EXERCISE AIM:
Begin with the first line of the material and copy each line word for word through the line that contains "scrap(-1.128, 1.93, .030, .10, winL, 12., .014)"; the pictures are left out.
+ + + +
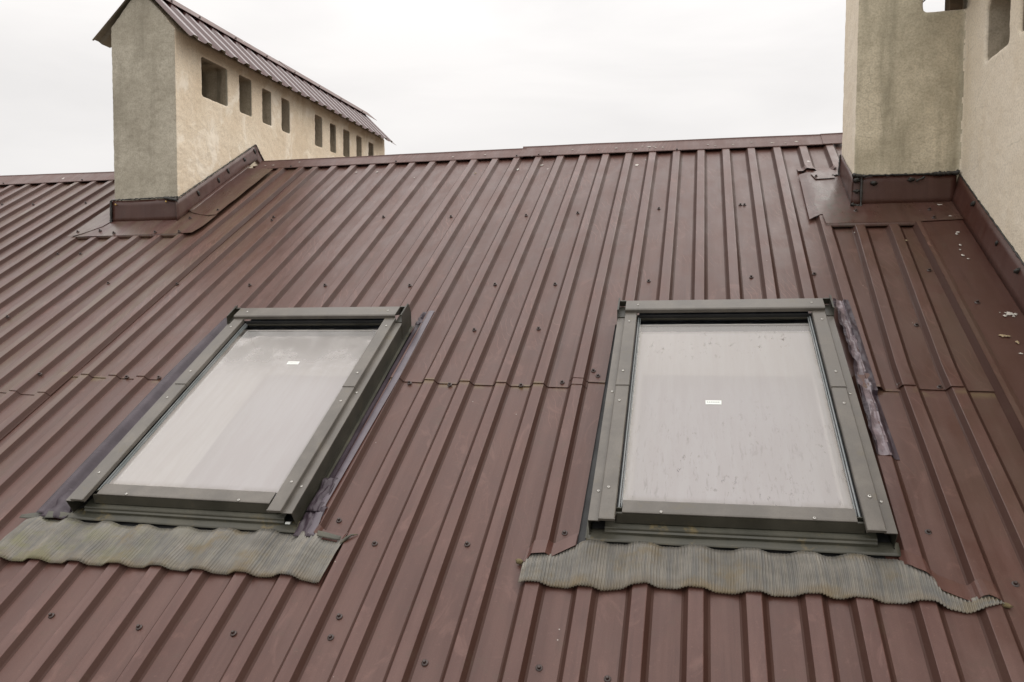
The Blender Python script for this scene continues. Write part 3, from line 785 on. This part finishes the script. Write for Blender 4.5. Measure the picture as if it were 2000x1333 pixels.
tape_strip([(1.97, -2.062), (2.38, -2.078), (3.1, -2.070)], [(1.95, -1.964), (3.1, -1.955)], 1.955, 3.108, winL, lambda d: .016, .0018, 13., n=120)
# crumpled lower ends of the left window's tapes
def scrap(uc, dc, du, dd, root, seed, h=.02):
    grid('tape_scrap', 16, 16, lambda s, t: W3(uc+du*(s-.5)+.004*nz(t*5, seed), dc+dd*(t-.5), h + .012*nz(s*3+seed, t*4) + .006*abs(nz(s*7+seed, t*6, 3.))), M['tape'], root,
         uvfn=lambda s, t: (s*.1, t*.1+seed), solid=.0005)
scrap(-1.116, 3.045, .060, .12, winL, 3., .020); scrap(-1.123, 2.94, .046, .14, winL, 6., .024)
scrap(-2.010, 3.055, .110, .125, winL, 8., .018)
scrap(-1.128, 1.93, .030, .10, winL, 12., .014)

# torn sliver of flashing at the right end of the left apron
tube('torn_flashing_end', [W3(-.990, 3.112, .018), W3(-.978, 3.100, .024), W3(-.965, 3.086, .026), W3(-.948, 3.078, .022)], [.004, .005, .003, .001], M['apron'], winL, n=6)
def blob(name, c, r, mt, parent, seed=0., flat=.6, sub=2, rough=.5):
    bm = bmesh.new(); bmesh.ops.create_icosphere(bm, subdivisions=sub, radius=1)
    for v in bm.verts:
        k = 1 + rough*nz(v.co.x*1.7+seed, v.co.y*1.7, v.co.z*1.7) + rough*.5*nz(v.co.x*4+seed, v.co.y*4, v.co.z*4)
        p = Vector((v.co.x*r[0]*k, v.co.y*r[1]*k, v.co.z*r[2]*k)); v.co = p
    me = bpy.data.meshes.new(name); bm.to_mesh(me); bm.free(); me.materials.append(mt)
    for p_ in me.polygons: p_.use_smooth = True
    o = bpy.data.objects.new(name, me); COL.objects.link(o); o.parent = parent
    base = parent.matrix_basis.translation
    o.matrix_basis = Matrix.Translation(Vector(c)-base) @ RX
    return o
blob('moss_lump', W3(-.462, 3.112, .012), (.012, .007, .006), M['moss'], winR, 3.)
blob('moss_lump', W3(.690, 3.104, .010), (.016, .007, .006), M['moss'], winR, 7.)

# bird droppings that stand out one by one
def splat(u, d, r, mt, seed, h=None, stretch=1., parent=None):
    n = 20; vs = [W3(u, d, 0)]; hh = hroof(u, d)+.0068 if h is None else h
    vs = [W3(u, d, hh+.0022)]
    for k in range(n):
        a = 2*math.pi*k/n; rr = r*(.62 + .9*abs(nz(math.cos(a)*1.6+seed, math.sin(a)*1.6, seed)) + .35*nz(math.cos(a)*5+seed, math.sin(a)*5))
        vs.append(W3(u+rr*math.cos(a), d+rr*math.sin(a)*stretch, hh))
    fs = [(0, 1+k, 1+(k+1) % n) for k in range(n)]
    mesh('bird_dropping', vs, fs, mt, parent or roof)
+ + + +
RESULT OF THIS EXERCISE:
The Blender Python script for this scene continues. Write part 3, from line 785 on. This part finishes the script. Write for Blender 4.5. Measure the picture as if it were 2000x1333 pixels.
tape_strip([(1.97, -2.062), (2.38, -2.078), (3.1, -2.070)], [(1.95, -1.964), (3.1, -1.955)], 1.955, 3.108, winL, lambda d: .016, .0018, 13., n=120)
# crumpled lower ends of the left window's tapes
def scrap(uc, dc, du, dd, root, seed, h=.02):
    grid('tape_scrap', 16, 16, lambda s, t: W3(uc+du*(s-.5)+.004*nz(t*5, seed), dc+dd*(t-.5), h + .012*nz(s*3+seed, t*4) + .006*abs(nz(s*7+seed, t*6, 3.))), M['tape'], root,
         uvfn=lambda s, t: (s*.1, t*.1+seed), solid=.0005)
scrap(-1.116, 3.045, .060, .12, winL, 3., .020); scrap(-1.123, 2.94, .046, .14, winL, 6., .024)
scrap(-2.010, 3.055, .110, .125, winL, 8., .018)
scrap(-1.128, 1.93, .030, .10, winL, 12., .014)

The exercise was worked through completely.